JB, deep peace to you this day. Your cautionary reflection is excellent.

I think you quite accurately call my post a "philosophical lamentation" but I would hope that it is more than that.

The philosophical worry I vent is an appropriate civil lament for our personal agony is a universal tragedy. It is right and necessary that we examine fully the lamentable breach of Faith and Reason, its causes and consequences, for we are personally and socially entangled in webs of our own wrong doing. By entering the entanglement we may discover the reasons of desperation but also redemptive and hopeful reasons. By understanding and acknowledging the weave of self-deception we may discover the "apologia" underlying the rationality of Vatican II, namely, a fundamental insight that goes beyond the desperate theology/politics of Tridentine fideism and Enlightenment rationalism, i.e., evolutionary enlightenment.

As important, if not more important, is movement of public consciousness to a new synthesis of metaphysical reality, and the remedial application of justified living that can bring healing to our blighted souls and global ecologies. Dwelling in retro-reflection can become itself a demeaning pathology if we fail to take the next step, namely, to “Second Enlightenment” insights that mean to heal breaches of Faith and Reason and the cultural desecrations of the Earth-cosmic continuum.

The healing of the rift between Faith and Reason is the sine-qua-non condition of virtual ascent into New Age consciousness and real commitment to equality in human rights and personal self-worth.
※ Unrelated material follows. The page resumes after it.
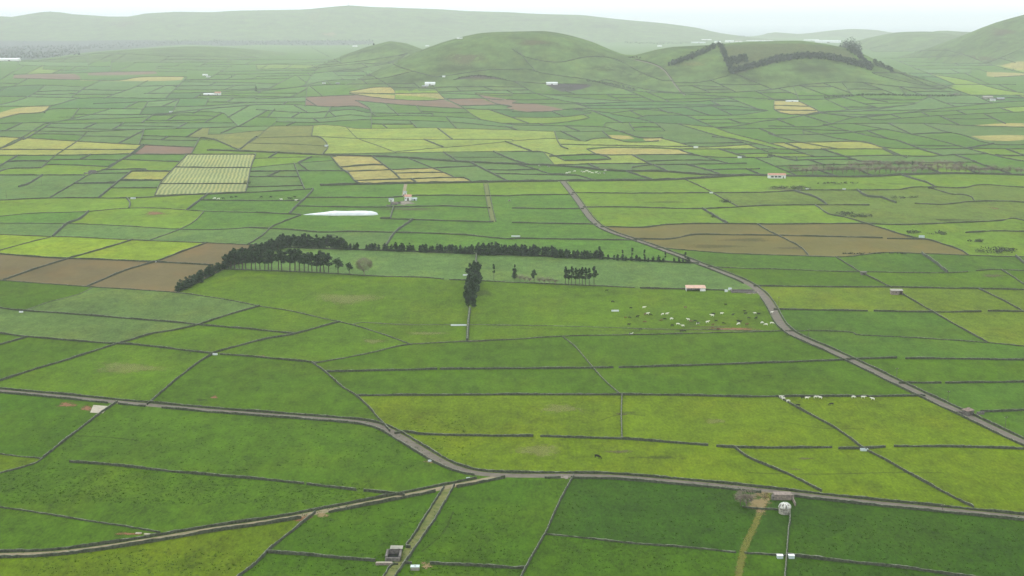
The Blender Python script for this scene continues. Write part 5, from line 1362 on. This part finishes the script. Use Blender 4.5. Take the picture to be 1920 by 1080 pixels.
# ------------------------------------------------------------------ cattle
def cow_data(pose):
    hd = (1.55, .12, .42) if pose == 0 else (1.62, 0, 1.5)
    V0 = [(-.95, 0, 1.22), (-.35, 0, 1.12), (.3, 0, 1.1), (.8, 0, 1.18), (1.15, .03, 1.05 if pose == 0 else 1.4), hd, (hd[0] + .3, hd[1], hd[2] - .22), (-1.12, 0, 1.3), (-1.18, 0, .6)]
    Rr = [.36, .45, .44, .36, .2, .17, .1, .06, .035]
    Ed = [(0, 1), (1, 2), (2, 3), (3, 4), (4, 5), (5, 6), (0, 7), (7, 8)]
    for bx, j in ((-.8, 0), (.72, 3)):
        for s in (-1, 1):
            n = len(V0); hind = bx < 0
            V0 += [(bx, s * .24, .85), (bx - (.1 if hind else -.02), s * .25, .5), (bx + (.02 if hind else 0), s * .25, .02)]; Rr += [.17 if hind else .14, .085, .075]; Ed += [(j, n), (n, n + 1), (n + 1, n + 2)]
    for s in (-1, 1):
        n = len(V0); V0.append((hd[0] - .08, hd[1] + s * .26, hd[2] + .12)); Rr.append(.06); Ed.append((5, n))
    me = bpy.data.meshes.new('cow_skin'); me.from_pydata(V0, Ed, []); me.update(); o = bpy.data.objects.new('cow_skin', me); COL.objects.link(o)
    md = o.modifiers.new('s', 'SKIN'); sv_ = me.skin_vertices[0].data
    for i, r_ in enumerate(Rr): sv_[i].radius = (r_, r_ * 1.02); sv_[i].use_root = i == 0
    o.modifiers.new('u', 'SUBSURF').levels = 1
    dg = bpy.context.evaluated_depsgraph_get(); out = bpy.data.meshes.new_from_object(o.evaluated_get(dg)); out.name = 'cow'
    bpy.data.objects.remove(o); return out
cows = [cow_data(0), cow_data(1)]; CM = {}
for c, m in (('b', 'cow_black'), ('w', 'cow_white'), ('p', 'cow_pied'), ('n', 'cow_brown')):
    CM[c] = []
    for me in cows: q = me.copy(); q.materials.clear(); q.materials.append(M[m]); CM[c].append(q)
def cow(px, py, c, label, group, s=1.0, a=None):
    o = bpy.data.objects.new('cow', random.choice(CM[c])); COL.objects.link(o); p = P1(px, py); o.location = p
    o.rotation_euler = (0, 0, random.choice((0, math.pi)) + random.uniform(-.6, .6) if a is None else a); o.scale = (s, s, s); return tag(o, label, 'cow', group)
GH = 'cattle of the herd below the pink roofed shelter'
for x, y in ((195,545),(330,592),(150,460),(290,664),(322,664),(380,657),(440,639),(480,642),(437,697),(317,717),(405,754),(560,685),(587,677),(640,724),(740,589),(1043,566),(1185,615),(1190,634),(1215,667),(1268,670),(1290,637),(1136,690),(1150,697),(1200,717),(1025,707),(945,717),(945,744),(985,752),(812,690),(710,767),(735,765),(952,638),(970,690),(1097,642),(780,692)):
    cow(1100 + x / 4, 431 + y / 4, random.choice('bbbbn'), 'dark cow in the herd below the pink roofed shelter', GH, random.uniform(.7, .85))
for x, y in ((430,589),(570,639),(602,637),(635,675),(683,714),(722,727),(762,679),(833,710),(905,699),(942,650),(1012,634),(1262,632),(1315,704),(1345,717),(1388,626),(1388,707),(1140,712),(330,789),(455,637)):
    cow(1100 + x / 4, 431 + y / 4, random.choice('wwwp'), 'white cow in the herd below the pink roofed shelter', GH, random.uniform(.75, .88))
GW = 'cattle along the wall beside the straight road'
for x, y in ((98,502),(115,516),(150,532),(292,510),(355,502),(392,507),(640,502),(713,504),(785,517)): cow(1440 + x / 4, 621 + y / 4, 'w', 'cream white cow standing at the wall beside the straight road', GW, .8)
for x, y in ((225,565),(475,556),(260,507)): cow(1440 + x / 4, 621 + y / 4, random.choice('pb'), 'dark cow near the white ones at the wall beside the straight road', GW, .85)
cow(1120, 859.5, 'b', 'lone black cow in the olive green field above the paved road', None, 1.1, -.6)
for x, y in ((520,490),(540,493),(580,492),(630,497),(655,502),(700,482),(430,497),(205,447),(275,452),(410,502),(690,502),(600,500),(560,486),(470,488)):
    cow(960 + x / 4, 200.5 + y / 4, random.choice('wwp'), 'pale cow in the small far herd beyond the crossing road', 'small far herd beyond the crossing road', 1.15)
for x, y, c in ((40,682,'b'),(110,682,'b'),(190,700,'w'),(250,692,'b'),(265,692,'b'),(292,682,'b'),(300,707,'w'),(-310,692,'w'),(-280,695,'w'),(-245,692,'b'),(-185,683,'b'),(-150,680,'b')):
    cow(480 + x / 4, 200.5 + y / 4, c, ('white' if c == 'w' else 'dark') + ' cow in the field right of the striped mown field', 'few cattle right of the striped mown field', 1.1)
# ------------------------------------------------------------------ haze
hz_ = MB().box(-61500, 61500, -4600, 61500, -2.5, 430).build('haze', [])
hm = bpy.data.materials.new('haze_air'); hm.use_nodes = True; n, l = hm.node_tree.nodes, hm.node_tree.links; n.clear()
mo = n.new('ShaderNodeOutputMaterial'); pv = n.new('ShaderNodeVolumePrincipled')
pv.inputs['Color'].default_value = (.955, .97, 1, 1); pv.inputs['Density'].default_value = 0.70e-4; pv.inputs['Anisotropy'].default_value = .15
l.new(pv.outputs[0], mo.inputs['Volume']); hz_.data.materials.append(hm)
tag(hz_, kind='stuff')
The full recognition of the mutuality of Faith and Reason might for the first time open civilizations (churches!) to the realization of human potential, free of cultural alienation and egotistic arrogance for power and control over people and Earth-cosmic resources. This, after all, is the mature consciousness Jesus came to in his desert retreat before entering his public life. His example and teaching are held out for all to imitate and emulate. This is Christian Faith. This is cosmic wisdom.